The positive thing here is that I recognize the problem. Now, it’s my duty to do something about it. I’m still dedicated to the athletic shooting that Colion and I have had so much fun developing over the last year. It’s a great mix of shooting and physical ability, and it has made for some of my most enjoyable and competitive moments. I don’t like losing, but Colion has gotten the best of me a couple of times and it’s fun to see because I’m witnessing his development as a top-tier shooter. 

I’ve decided I’m going to distinguish a little more between business and pleasure at the range. I plan to stick with the fun shooting for the rest of my days, but I’m also going to set aside time when I do everything by the defensive book. I’m going to do what I’ve spent so much money and effort through the years learning in class after class. Some of this includes:

  • Drawing from the holster like I mean it, whether I’m shooting at three yards or 50 yards.
  • Getting first shots off as quickly as my front sight is on the target.
  • Ensuring that I don’t fall into a fixed number of shots every time I engage a target. There are times when five good hits might not be enough.
  • Taking at least one step right or left when drawing or doing something administrative, like a reload, in order to ingrain movement. As James says, getting off of the “X” is essential.
  • Thinking about cover and concealment. There may not be any to use at the range, but thinking of it will keep it fresh in my mind.
  • Performing an emergency reload immediately when my gun goes dry, and always completing a tactical reload before reholstering.
  • Scanning my environment after each target engagement when appropriate. This doesn’t mean reflexively moving my head and eyes around; it means looking for things around me. 
  • Keeping my eyes on the target at all times while performing actions like reloading, reholstering and recovering partially loaded magazines from the ground. 
  • Loading dummy rounds intermittently in my magazines so that I keep my malfunction clearance skills sharp and absolutely reflexive.
  • Fighting through any kind of mechanical trouble I face with a gun until it is up and running. If this means I have to field strip it to fix a problem, I will do it like my life is counting on it.

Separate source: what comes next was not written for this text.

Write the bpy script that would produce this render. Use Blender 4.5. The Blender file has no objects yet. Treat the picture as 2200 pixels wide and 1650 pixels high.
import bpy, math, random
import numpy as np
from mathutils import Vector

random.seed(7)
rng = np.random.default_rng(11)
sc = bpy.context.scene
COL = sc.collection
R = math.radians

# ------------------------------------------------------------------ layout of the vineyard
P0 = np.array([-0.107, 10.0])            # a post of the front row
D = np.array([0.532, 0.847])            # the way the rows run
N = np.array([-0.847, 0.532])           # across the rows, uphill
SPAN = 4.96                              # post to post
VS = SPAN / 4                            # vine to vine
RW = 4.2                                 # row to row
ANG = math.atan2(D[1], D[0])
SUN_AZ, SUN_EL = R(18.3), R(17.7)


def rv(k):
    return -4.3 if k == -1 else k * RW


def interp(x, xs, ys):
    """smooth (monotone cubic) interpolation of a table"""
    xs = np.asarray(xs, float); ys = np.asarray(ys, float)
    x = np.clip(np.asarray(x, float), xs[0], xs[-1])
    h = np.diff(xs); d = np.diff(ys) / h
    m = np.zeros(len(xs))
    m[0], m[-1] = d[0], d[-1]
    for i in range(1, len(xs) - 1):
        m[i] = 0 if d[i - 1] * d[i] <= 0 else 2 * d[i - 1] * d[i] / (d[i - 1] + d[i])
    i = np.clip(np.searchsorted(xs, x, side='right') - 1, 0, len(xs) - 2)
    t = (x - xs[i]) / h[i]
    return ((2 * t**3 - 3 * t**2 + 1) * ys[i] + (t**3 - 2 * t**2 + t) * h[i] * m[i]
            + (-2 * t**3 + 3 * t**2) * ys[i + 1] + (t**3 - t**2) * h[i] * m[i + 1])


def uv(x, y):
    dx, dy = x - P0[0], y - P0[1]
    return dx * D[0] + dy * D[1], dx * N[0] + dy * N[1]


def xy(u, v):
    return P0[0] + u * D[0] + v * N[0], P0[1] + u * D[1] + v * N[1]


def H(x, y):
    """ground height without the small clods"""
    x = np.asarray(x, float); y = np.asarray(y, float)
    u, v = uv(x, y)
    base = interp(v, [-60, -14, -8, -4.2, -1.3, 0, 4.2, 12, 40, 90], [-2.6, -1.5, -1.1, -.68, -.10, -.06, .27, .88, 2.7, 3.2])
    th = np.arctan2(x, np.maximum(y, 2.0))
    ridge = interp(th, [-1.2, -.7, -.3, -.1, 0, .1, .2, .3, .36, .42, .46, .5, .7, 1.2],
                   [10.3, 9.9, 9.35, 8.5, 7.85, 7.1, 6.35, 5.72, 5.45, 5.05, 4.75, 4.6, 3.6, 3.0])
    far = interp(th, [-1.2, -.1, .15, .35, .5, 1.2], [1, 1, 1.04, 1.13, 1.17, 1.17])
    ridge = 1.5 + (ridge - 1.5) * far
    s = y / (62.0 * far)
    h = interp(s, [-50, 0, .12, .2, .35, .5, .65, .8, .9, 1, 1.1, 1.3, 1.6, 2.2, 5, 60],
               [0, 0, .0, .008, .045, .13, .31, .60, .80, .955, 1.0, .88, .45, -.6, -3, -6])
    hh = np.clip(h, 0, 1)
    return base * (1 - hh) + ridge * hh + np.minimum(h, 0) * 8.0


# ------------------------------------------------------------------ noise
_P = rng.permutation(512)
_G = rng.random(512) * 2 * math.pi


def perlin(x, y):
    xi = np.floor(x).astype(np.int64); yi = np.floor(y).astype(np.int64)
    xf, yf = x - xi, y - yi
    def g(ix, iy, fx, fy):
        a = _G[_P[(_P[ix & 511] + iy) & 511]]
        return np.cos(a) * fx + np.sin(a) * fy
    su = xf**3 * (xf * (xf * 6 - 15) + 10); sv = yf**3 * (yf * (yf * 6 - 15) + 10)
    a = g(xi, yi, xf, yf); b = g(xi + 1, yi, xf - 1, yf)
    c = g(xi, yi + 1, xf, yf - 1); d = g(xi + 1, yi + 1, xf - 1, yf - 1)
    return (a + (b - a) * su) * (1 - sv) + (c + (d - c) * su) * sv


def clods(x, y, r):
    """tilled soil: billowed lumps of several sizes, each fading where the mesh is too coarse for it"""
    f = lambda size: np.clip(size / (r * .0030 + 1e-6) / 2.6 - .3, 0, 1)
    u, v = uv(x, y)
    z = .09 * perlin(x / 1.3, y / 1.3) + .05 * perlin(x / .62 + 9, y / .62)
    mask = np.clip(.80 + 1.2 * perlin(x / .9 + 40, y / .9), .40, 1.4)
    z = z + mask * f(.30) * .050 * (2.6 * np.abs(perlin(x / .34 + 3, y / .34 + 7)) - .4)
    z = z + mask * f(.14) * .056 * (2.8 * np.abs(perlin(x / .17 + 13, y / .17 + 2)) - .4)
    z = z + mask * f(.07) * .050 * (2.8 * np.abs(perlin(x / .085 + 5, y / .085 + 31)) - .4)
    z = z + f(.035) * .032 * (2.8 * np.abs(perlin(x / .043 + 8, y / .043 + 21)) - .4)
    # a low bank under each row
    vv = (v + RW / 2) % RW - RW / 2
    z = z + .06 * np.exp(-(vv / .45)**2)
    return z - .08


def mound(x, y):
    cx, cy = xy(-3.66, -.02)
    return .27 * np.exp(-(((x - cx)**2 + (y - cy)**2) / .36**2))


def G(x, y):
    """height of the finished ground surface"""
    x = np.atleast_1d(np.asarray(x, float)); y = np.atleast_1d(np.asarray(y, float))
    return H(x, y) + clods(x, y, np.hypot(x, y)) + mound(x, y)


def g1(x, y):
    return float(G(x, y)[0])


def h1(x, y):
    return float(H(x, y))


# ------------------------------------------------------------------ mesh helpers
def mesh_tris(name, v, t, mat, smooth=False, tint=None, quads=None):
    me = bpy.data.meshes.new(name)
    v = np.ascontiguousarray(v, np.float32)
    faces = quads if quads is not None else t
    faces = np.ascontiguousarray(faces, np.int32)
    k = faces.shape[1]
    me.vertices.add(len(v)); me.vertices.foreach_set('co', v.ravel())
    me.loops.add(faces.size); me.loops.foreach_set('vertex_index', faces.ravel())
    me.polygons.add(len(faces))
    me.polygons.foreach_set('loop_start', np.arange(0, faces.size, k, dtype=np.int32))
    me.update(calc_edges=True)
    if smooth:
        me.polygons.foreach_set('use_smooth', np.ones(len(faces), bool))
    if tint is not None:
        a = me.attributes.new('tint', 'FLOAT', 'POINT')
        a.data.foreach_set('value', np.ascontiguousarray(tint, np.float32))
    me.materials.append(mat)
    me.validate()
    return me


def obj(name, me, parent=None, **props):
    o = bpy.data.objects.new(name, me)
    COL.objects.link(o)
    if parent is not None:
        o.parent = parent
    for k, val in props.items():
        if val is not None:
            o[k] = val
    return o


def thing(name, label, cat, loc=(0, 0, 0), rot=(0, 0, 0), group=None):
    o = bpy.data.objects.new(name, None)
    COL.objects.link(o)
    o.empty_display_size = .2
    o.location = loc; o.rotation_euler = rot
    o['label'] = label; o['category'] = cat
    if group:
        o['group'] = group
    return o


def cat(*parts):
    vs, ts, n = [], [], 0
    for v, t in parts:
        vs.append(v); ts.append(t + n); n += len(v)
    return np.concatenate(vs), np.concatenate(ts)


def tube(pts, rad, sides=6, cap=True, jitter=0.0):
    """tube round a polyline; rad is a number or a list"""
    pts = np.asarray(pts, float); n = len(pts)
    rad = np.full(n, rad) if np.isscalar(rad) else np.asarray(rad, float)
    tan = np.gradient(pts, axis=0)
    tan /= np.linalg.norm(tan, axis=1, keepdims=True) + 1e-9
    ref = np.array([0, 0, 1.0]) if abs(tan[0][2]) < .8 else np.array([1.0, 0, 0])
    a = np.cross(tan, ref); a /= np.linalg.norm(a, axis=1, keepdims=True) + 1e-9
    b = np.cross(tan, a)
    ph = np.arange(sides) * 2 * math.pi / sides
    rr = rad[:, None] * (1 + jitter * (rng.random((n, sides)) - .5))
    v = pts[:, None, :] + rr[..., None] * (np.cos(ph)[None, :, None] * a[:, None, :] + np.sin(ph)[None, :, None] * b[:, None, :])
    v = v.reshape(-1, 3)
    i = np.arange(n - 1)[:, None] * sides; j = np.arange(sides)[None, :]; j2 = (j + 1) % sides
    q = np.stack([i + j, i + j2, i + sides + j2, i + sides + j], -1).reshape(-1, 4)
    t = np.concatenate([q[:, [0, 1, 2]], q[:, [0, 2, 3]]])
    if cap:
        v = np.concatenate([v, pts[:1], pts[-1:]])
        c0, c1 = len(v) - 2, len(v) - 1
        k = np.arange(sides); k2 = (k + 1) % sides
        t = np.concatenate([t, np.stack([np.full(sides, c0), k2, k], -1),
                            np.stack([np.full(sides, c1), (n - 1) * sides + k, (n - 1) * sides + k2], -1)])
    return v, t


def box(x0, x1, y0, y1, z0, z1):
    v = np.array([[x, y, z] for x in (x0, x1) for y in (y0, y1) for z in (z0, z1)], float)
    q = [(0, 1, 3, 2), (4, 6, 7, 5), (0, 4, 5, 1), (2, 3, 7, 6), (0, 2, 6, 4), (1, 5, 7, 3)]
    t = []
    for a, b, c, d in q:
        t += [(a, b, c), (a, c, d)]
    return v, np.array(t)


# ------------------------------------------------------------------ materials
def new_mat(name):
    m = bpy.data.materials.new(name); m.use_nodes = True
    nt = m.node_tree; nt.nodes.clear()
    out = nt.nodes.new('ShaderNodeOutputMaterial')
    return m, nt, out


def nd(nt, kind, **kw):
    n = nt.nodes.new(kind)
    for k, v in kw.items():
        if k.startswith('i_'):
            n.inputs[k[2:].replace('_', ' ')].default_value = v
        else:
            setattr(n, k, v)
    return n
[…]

I can do all of these things and still keep the fun alive and well. The business end of my training could amount to 15 minutes at the end of a man-on-man competition with Colion on the athletic shooting field. My duty is to make sure that it happens. It will keep my skills fresh and sharp. I’ve worked too hard to gain them to see them atrophy. Hopefully, many others who share the defensive mindset choose to do the same.